- [Problem requirements] The listing below should be copied in full, word for word.

──────────────────────────────

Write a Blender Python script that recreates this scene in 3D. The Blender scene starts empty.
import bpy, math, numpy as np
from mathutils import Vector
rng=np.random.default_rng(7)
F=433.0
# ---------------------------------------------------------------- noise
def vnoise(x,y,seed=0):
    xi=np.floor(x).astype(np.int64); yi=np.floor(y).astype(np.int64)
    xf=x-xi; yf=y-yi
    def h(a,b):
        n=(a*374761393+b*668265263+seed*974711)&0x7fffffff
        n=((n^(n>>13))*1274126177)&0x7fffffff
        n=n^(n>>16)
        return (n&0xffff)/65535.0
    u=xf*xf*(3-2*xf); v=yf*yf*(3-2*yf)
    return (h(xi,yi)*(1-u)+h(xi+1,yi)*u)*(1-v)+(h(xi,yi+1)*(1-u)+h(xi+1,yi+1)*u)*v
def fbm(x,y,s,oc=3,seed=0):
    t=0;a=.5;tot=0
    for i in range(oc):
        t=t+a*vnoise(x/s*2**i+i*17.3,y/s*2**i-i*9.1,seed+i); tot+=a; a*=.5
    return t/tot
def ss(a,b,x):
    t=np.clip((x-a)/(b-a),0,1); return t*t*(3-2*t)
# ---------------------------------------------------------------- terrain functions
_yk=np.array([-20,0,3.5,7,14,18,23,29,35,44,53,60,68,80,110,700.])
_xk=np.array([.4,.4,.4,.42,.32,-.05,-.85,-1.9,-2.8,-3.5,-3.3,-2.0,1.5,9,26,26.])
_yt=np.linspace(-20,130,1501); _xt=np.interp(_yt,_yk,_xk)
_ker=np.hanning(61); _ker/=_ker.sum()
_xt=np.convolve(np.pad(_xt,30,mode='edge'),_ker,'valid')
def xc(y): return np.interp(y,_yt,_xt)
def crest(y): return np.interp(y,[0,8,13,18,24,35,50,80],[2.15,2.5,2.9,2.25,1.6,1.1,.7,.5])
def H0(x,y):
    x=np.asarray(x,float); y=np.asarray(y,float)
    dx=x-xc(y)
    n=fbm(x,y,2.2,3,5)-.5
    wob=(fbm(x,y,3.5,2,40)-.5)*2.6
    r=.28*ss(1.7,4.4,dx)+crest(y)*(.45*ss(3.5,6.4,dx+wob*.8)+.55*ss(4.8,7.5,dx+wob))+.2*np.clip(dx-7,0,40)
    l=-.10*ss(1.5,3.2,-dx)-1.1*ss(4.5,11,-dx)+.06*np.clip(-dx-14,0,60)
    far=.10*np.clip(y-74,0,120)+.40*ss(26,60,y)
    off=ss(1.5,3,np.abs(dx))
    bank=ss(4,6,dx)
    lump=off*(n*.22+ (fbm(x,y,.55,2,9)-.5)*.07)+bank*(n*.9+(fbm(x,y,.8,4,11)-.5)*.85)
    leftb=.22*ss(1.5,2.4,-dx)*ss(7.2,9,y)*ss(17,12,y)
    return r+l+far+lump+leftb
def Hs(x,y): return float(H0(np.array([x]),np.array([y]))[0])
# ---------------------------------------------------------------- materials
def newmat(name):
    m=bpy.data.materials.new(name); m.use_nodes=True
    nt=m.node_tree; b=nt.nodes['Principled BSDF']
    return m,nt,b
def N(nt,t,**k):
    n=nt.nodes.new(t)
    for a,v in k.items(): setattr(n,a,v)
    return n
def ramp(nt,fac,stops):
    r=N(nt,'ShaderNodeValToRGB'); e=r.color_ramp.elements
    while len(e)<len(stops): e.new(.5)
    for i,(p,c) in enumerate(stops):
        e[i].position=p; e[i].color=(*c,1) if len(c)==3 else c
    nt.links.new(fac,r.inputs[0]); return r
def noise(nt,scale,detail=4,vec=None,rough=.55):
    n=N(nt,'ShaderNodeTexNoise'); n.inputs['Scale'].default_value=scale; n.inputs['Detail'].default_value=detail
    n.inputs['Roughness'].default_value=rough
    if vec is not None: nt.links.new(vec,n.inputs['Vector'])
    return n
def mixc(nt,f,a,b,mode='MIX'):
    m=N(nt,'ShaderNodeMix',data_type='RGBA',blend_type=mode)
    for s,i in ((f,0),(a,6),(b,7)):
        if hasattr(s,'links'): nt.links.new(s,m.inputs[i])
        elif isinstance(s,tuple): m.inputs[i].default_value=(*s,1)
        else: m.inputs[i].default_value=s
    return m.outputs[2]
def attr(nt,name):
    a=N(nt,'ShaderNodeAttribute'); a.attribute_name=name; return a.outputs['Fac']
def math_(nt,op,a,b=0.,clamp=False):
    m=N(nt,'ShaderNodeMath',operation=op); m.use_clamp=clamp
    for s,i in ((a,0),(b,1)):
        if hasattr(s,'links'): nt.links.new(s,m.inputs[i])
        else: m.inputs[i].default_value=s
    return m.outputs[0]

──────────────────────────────

- [Response to the task]
Write a Blender Python script that recreates this scene in 3D. The Blender scene starts empty.
import bpy, math, numpy as np
from mathutils import Vector
rng=np.random.default_rng(7)
F=433.0
# ---------------------------------------------------------------- noise
def vnoise(x,y,seed=0):
    xi=np.floor(x).astype(np.int64); yi=np.floor(y).astype(np.int64)
    xf=x-xi; yf=y-yi
    def h(a,b):
        n=(a*374761393+b*668265263+seed*974711)&0x7fffffff
        n=((n^(n>>13))*1274126177)&0x7fffffff
        n=n^(n>>16)
        return (n&0xffff)/65535.0
    u=xf*xf*(3-2*xf); v=yf*yf*(3-2*yf)
    return (h(xi,yi)*(1-u)+h(xi+1,yi)*u)*(1-v)+(h(xi,yi+1)*(1-u)+h(xi+1,yi+1)*u)*v
def fbm(x,y,s,oc=3,seed=0):
    t=0;a=.5;tot=0
    for i in range(oc):
        t=t+a*vnoise(x/s*2**i+i*17.3,y/s*2**i-i*9.1,seed+i); tot+=a; a*=.5
    return t/tot
def ss(a,b,x):
    t=np.clip((x-a)/(b-a),0,1); return t*t*(3-2*t)
# ---------------------------------------------------------------- terrain functions
_yk=np.array([-20,0,3.5,7,14,18,23,29,35,44,53,60,68,80,110,700.])
_xk=np.array([.4,.4,.4,.42,.32,-.05,-.85,-1.9,-2.8,-3.5,-3.3,-2.0,1.5,9,26,26.])
_yt=np.linspace(-20,130,1501); _xt=np.interp(_yt,_yk,_xk)
_ker=np.hanning(61); _ker/=_ker.sum()
_xt=np.convolve(np.pad(_xt,30,mode='edge'),_ker,'valid')
def xc(y): return np.interp(y,_yt,_xt)
def crest(y): return np.interp(y,[0,8,13,18,24,35,50,80],[2.15,2.5,2.9,2.25,1.6,1.1,.7,.5])
def H0(x,y):
    x=np.asarray(x,float); y=np.asarray(y,float)
    dx=x-xc(y)
    n=fbm(x,y,2.2,3,5)-.5
    wob=(fbm(x,y,3.5,2,40)-.5)*2.6
    r=.28*ss(1.7,4.4,dx)+crest(y)*(.45*ss(3.5,6.4,dx+wob*.8)+.55*ss(4.8,7.5,dx+wob))+.2*np.clip(dx-7,0,40)
    l=-.10*ss(1.5,3.2,-dx)-1.1*ss(4.5,11,-dx)+.06*np.clip(-dx-14,0,60)
    far=.10*np.clip(y-74,0,120)+.40*ss(26,60,y)
    off=ss(1.5,3,np.abs(dx))
    bank=ss(4,6,dx)
    lump=off*(n*.22+ (fbm(x,y,.55,2,9)-.5)*.07)+bank*(n*.9+(fbm(x,y,.8,4,11)-.5)*.85)
    leftb=.22*ss(1.5,2.4,-dx)*ss(7.2,9,y)*ss(17,12,y)
    return r+l+far+lump+leftb
def Hs(x,y): return float(H0(np.array([x]),np.array([y]))[0])
# ---------------------------------------------------------------- materials
def newmat(name):
    m=bpy.data.materials.new(name); m.use_nodes=True
    nt=m.node_tree; b=nt.nodes['Principled BSDF']
    return m,nt,b
def N(nt,t,**k):
    n=nt.nodes.new(t)
    for a,v in k.items(): setattr(n,a,v)
    return n
def ramp(nt,fac,stops):
    r=N(nt,'ShaderNodeValToRGB'); e=r.color_ramp.elements
    while len(e)<len(stops): e.new(.5)
    for i,(p,c) in enumerate(stops):
        e[i].position=p; e[i].color=(*c,1) if len(c)==3 else c
    nt.links.new(fac,r.inputs[0]); return r
def noise(nt,scale,detail=4,vec=None,rough=.55):
    n=N(nt,'ShaderNodeTexNoise'); n.inputs['Scale'].default_value=scale; n.inputs['Detail'].default_value=detail
    n.inputs['Roughness'].default_value=rough
    if vec is not None: nt.links.new(vec,n.inputs['Vector'])
    return n
def mixc(nt,f,a,b,mode='MIX'):
    m=N(nt,'ShaderNodeMix',data_type='RGBA',blend_type=mode)
    for s,i in ((f,0),(a,6),(b,7)):
        if hasattr(s,'links'): nt.links.new(s,m.inputs[i])
        elif isinstance(s,tuple): m.inputs[i].default_value=(*s,1)
        else: m.inputs[i].default_value=s
    return m.outputs[2]
def attr(nt,name):
    a=N(nt,'ShaderNodeAttribute'); a.attribute_name=name; return a.outputs['Fac']
def math_(nt,op,a,b=0.,clamp=False):
    m=N(nt,'ShaderNodeMath',operation=op); m.use_clamp=clamp
    for s,i in ((a,0),(b,1)):
        if hasattr(s,'links'): nt.links.new(s,m.inputs[i])
        else: m.inputs[i].default_value=s
    return m.outputs[0]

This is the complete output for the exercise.